## GIVEN DATA:
— begin —

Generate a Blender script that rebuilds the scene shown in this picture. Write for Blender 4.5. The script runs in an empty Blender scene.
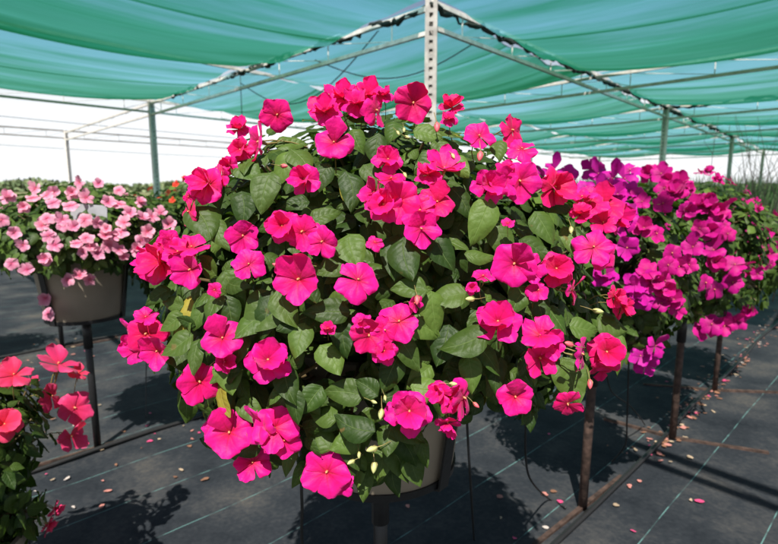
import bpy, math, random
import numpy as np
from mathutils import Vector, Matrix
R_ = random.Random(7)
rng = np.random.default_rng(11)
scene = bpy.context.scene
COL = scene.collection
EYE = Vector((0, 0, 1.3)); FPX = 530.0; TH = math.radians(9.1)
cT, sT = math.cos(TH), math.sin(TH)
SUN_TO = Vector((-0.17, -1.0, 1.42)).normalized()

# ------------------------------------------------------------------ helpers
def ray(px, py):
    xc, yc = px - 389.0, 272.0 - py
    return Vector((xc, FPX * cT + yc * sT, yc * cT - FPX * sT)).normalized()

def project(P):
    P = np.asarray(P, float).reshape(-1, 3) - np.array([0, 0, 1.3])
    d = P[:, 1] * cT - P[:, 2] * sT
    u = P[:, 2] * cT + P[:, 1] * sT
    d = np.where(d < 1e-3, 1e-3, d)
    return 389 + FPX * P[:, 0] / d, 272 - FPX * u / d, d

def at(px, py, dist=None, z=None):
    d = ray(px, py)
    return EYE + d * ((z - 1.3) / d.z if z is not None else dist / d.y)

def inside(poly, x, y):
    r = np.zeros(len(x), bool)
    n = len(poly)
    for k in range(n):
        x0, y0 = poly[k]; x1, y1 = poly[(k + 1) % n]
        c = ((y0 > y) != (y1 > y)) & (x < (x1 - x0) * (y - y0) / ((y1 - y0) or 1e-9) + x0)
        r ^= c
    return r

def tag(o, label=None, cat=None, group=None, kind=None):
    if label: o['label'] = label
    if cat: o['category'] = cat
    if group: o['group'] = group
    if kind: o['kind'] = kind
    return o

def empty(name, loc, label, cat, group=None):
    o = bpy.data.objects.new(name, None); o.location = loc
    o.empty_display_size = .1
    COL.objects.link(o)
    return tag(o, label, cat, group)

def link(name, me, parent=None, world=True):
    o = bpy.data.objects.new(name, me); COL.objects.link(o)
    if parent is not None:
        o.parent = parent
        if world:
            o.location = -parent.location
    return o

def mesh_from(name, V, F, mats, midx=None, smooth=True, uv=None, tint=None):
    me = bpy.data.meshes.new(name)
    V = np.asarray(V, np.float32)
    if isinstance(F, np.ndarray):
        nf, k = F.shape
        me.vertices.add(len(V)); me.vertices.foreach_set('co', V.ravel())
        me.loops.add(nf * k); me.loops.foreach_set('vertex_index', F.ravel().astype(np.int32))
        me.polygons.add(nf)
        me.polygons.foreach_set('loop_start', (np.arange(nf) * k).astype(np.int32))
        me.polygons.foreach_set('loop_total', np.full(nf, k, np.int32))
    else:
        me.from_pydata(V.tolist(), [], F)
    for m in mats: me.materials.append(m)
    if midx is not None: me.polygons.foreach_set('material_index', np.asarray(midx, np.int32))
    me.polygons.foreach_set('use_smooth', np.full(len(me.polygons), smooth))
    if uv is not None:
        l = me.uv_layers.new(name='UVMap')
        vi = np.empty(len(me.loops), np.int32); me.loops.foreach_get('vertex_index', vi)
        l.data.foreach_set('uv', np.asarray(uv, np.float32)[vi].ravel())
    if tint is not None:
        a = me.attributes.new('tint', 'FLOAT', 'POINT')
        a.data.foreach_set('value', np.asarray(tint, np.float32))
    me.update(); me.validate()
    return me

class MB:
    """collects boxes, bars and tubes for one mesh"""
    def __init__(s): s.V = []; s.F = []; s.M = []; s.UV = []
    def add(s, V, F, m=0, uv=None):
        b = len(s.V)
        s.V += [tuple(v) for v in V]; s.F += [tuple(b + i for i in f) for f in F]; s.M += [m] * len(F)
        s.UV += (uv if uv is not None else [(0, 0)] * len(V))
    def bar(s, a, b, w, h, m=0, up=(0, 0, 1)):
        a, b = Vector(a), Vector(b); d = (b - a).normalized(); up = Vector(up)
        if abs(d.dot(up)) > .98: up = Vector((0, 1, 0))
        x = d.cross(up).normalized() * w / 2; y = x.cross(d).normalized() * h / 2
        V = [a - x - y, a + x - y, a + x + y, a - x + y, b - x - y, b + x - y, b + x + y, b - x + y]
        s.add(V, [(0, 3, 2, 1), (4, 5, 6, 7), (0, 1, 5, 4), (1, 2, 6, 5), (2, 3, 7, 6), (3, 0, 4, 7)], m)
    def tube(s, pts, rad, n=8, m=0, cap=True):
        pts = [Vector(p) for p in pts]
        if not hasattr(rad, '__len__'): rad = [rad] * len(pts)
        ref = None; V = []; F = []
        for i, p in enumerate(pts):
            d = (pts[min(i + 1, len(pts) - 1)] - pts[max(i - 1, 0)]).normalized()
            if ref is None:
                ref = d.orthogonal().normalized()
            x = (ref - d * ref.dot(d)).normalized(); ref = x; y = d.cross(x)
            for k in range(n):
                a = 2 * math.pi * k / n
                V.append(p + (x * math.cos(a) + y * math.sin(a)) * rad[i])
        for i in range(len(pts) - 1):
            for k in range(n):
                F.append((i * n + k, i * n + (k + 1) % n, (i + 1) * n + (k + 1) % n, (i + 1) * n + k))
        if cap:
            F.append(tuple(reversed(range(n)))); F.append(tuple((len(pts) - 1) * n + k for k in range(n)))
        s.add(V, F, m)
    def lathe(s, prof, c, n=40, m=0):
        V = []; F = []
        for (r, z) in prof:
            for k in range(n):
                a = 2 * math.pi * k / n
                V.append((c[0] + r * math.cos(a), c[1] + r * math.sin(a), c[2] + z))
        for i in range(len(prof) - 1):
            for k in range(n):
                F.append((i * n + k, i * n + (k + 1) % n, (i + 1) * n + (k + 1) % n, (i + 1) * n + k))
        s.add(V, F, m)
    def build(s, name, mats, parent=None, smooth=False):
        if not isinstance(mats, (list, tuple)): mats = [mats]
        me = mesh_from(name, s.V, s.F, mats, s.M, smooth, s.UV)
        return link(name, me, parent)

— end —
— begin —

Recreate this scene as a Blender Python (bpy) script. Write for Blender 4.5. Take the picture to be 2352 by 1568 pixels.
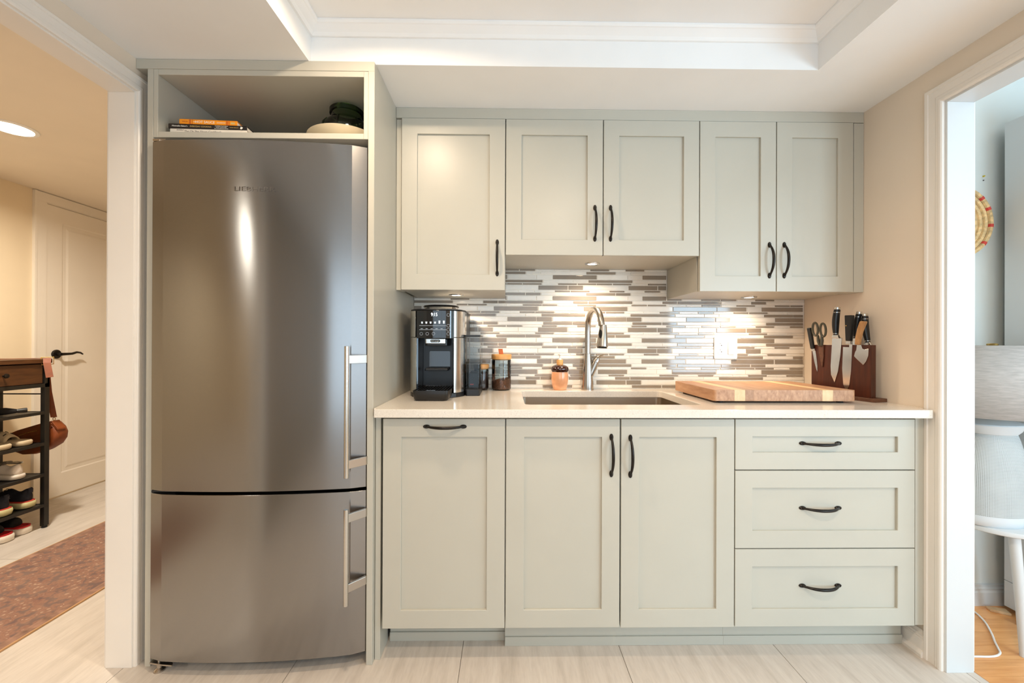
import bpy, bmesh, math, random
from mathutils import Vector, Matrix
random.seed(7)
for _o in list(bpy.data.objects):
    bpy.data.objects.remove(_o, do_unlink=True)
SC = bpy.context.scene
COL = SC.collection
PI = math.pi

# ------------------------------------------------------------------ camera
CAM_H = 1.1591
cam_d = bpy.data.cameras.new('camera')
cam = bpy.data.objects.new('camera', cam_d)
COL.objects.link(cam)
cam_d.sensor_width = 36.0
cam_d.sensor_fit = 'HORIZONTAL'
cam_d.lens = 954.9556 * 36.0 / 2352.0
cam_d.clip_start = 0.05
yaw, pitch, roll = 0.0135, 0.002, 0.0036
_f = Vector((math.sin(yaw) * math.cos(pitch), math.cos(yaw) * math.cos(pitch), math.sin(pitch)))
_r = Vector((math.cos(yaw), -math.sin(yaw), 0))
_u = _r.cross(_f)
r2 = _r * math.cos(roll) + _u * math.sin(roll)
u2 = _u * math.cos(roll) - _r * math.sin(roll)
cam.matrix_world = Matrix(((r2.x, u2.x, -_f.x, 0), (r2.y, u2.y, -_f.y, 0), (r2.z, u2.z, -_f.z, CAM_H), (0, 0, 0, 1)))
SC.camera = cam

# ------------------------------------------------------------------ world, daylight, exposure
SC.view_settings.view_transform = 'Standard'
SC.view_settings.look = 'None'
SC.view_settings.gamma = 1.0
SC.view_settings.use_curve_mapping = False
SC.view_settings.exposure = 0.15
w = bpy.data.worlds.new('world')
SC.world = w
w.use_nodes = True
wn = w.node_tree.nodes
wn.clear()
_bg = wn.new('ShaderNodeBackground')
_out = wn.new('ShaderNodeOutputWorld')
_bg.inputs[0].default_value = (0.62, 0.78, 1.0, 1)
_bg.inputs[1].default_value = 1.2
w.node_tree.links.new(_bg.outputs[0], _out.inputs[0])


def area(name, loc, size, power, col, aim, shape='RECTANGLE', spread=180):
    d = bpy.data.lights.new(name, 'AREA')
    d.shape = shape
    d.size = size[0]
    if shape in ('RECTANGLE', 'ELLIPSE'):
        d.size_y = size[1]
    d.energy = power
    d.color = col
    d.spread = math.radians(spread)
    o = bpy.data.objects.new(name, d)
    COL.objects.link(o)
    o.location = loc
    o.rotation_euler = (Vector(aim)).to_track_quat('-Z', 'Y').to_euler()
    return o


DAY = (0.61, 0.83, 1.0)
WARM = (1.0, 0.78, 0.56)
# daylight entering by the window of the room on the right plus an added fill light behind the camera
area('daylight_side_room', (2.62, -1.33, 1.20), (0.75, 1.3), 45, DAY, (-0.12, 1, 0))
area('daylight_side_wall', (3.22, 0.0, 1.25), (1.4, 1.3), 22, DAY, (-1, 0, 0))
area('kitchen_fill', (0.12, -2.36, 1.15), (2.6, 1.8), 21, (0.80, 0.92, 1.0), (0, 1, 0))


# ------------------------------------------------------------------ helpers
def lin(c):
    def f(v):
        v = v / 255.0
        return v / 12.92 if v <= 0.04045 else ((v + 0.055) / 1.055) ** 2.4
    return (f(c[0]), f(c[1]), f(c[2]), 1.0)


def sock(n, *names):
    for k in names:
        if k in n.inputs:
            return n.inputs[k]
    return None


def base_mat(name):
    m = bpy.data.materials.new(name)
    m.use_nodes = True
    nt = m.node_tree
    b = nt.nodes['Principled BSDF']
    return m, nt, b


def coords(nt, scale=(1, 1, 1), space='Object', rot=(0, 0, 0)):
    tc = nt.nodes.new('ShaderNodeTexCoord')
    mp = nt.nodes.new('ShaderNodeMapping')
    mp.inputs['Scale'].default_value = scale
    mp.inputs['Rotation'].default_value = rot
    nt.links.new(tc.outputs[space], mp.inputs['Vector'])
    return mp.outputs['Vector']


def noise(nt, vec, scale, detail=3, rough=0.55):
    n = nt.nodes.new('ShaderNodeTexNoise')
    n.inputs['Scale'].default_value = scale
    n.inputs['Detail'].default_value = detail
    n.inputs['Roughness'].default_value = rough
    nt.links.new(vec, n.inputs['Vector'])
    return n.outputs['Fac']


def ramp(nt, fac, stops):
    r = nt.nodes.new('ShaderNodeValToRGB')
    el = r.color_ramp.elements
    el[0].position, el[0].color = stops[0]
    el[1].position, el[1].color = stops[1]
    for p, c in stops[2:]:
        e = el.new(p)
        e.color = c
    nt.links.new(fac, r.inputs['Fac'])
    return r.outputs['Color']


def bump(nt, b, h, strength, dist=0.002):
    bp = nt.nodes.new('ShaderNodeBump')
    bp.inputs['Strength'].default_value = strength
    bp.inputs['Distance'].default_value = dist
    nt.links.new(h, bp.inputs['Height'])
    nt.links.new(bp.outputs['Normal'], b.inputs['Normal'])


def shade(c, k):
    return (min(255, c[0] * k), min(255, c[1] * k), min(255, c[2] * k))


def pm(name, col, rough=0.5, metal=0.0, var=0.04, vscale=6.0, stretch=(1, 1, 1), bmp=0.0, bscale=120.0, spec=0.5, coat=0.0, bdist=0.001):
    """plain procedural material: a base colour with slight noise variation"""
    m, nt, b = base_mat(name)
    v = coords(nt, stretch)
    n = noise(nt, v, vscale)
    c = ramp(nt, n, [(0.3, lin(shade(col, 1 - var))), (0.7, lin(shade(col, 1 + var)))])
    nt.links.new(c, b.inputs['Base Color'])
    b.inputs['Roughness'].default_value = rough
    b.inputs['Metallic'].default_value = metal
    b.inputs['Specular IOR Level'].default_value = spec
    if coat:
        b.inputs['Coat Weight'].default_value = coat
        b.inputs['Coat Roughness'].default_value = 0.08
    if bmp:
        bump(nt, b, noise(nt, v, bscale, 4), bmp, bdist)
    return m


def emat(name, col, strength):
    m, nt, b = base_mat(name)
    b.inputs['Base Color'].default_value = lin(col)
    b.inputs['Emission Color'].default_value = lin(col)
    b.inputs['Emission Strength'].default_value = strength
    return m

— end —

## JOB:
Your first line is the one with "Generate a Blender", and your last is the one with "return 389 +". Copy those and every line between them exactly, without any pictures.

## TASK RESULT:
Generate a Blender script that rebuilds the scene shown in this picture. Write for Blender 4.5. The script runs in an empty Blender scene.
import bpy, math, random
import numpy as np
from mathutils import Vector, Matrix
R_ = random.Random(7)
rng = np.random.default_rng(11)
scene = bpy.context.scene
COL = scene.collection
EYE = Vector((0, 0, 1.3)); FPX = 530.0; TH = math.radians(9.1)
cT, sT = math.cos(TH), math.sin(TH)
SUN_TO = Vector((-0.17, -1.0, 1.42)).normalized()

# ------------------------------------------------------------------ helpers
def ray(px, py):
    xc, yc = px - 389.0, 272.0 - py
    return Vector((xc, FPX * cT + yc * sT, yc * cT - FPX * sT)).normalized()

def project(P):
    P = np.asarray(P, float).reshape(-1, 3) - np.array([0, 0, 1.3])
    d = P[:, 1] * cT - P[:, 2] * sT
    u = P[:, 2] * cT + P[:, 1] * sT
    d = np.where(d < 1e-3, 1e-3, d)
    return 389 + FPX * P[:, 0] / d, 272 - FPX * u / d, d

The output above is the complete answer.